En revanche, sur l’île d’Arz, raconte pour sa part Fabrice Jaulin, les élèves de l’école primaire ont souhaité réfléchir sur la végétation littorale afin de réduire le risque de recul du trait de côte. « Une problématique qui nécessitait de mobiliser plusieurs acteurs et qui n’a pas pu être abordée à court terme avec les élèves. Mais une démarche a été engagée par les élus ».

LES POINTS D'ATTENTION

Si les aires éducatives suscitent un intérêt visiblement très partagé par la communauté éducative et les gestionnaires, la place réelle des élèves dans la construction du projet dépend beaucoup de la capacité du binôme enseignant- structure référente à les guider et les suivre sans décider à leur place.

« Un de nos enjeux principaux est de continuer à développer et à améliorer les outils et développer la formation dans ce sens, en lien avec les demandes qui nous remontent du terrain », précise Audrey Vaché, en charge des aires terrestres éducatives à l'AFB. L'idée de mettre les élèves en situation de compréhension et de réflexion sur les enjeux environnementaux de leurs sites est ambitieuse, mais il faut toujours garder à l'esprit que se sont des enfants et ne pas attendre d'eux qu'il rédigent un plan de gestion de trois-cents pages. « Nous sommes vigilants, car la limite est assez ténue entre cette expérimentation de l'écocitoyenneté et une trop grande responsabilisation des élèves pour des sujets qui sont du ressort des adultes. C'est toute la richesse du projet que les élèves puissent découvrir la biodiversité de leur site par les sens, par le jeu, plus généralement en utilisant toute l'expérience de l'éducation à l'environnement sur la découverte de la nature. Comme ce sont les enfants qui orientent le projet, il peuvent aller autant vers des démarches scientifiques ou culturelles que vers des démarches artistiques.
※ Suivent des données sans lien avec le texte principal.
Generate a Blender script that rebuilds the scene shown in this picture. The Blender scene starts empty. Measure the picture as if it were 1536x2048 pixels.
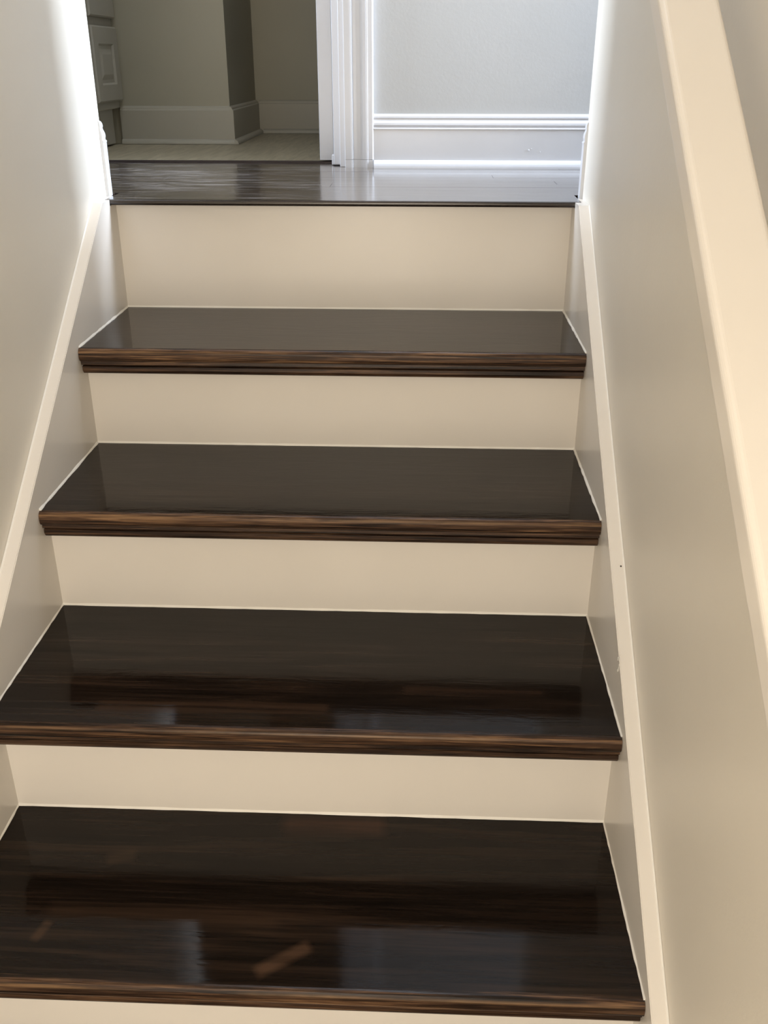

D'ailleurs, la plupart des retours que nous avons montrent la richesse et la diversité des productions, évoquent le plaisir et la fierté collective de faire ensemble. Cela montre bien la qualité du travail des binômes enseignants référents, et le juste dosage entre responsabilité et plaisir dans la construction de ces projets », conclut le coordinateur national AFB.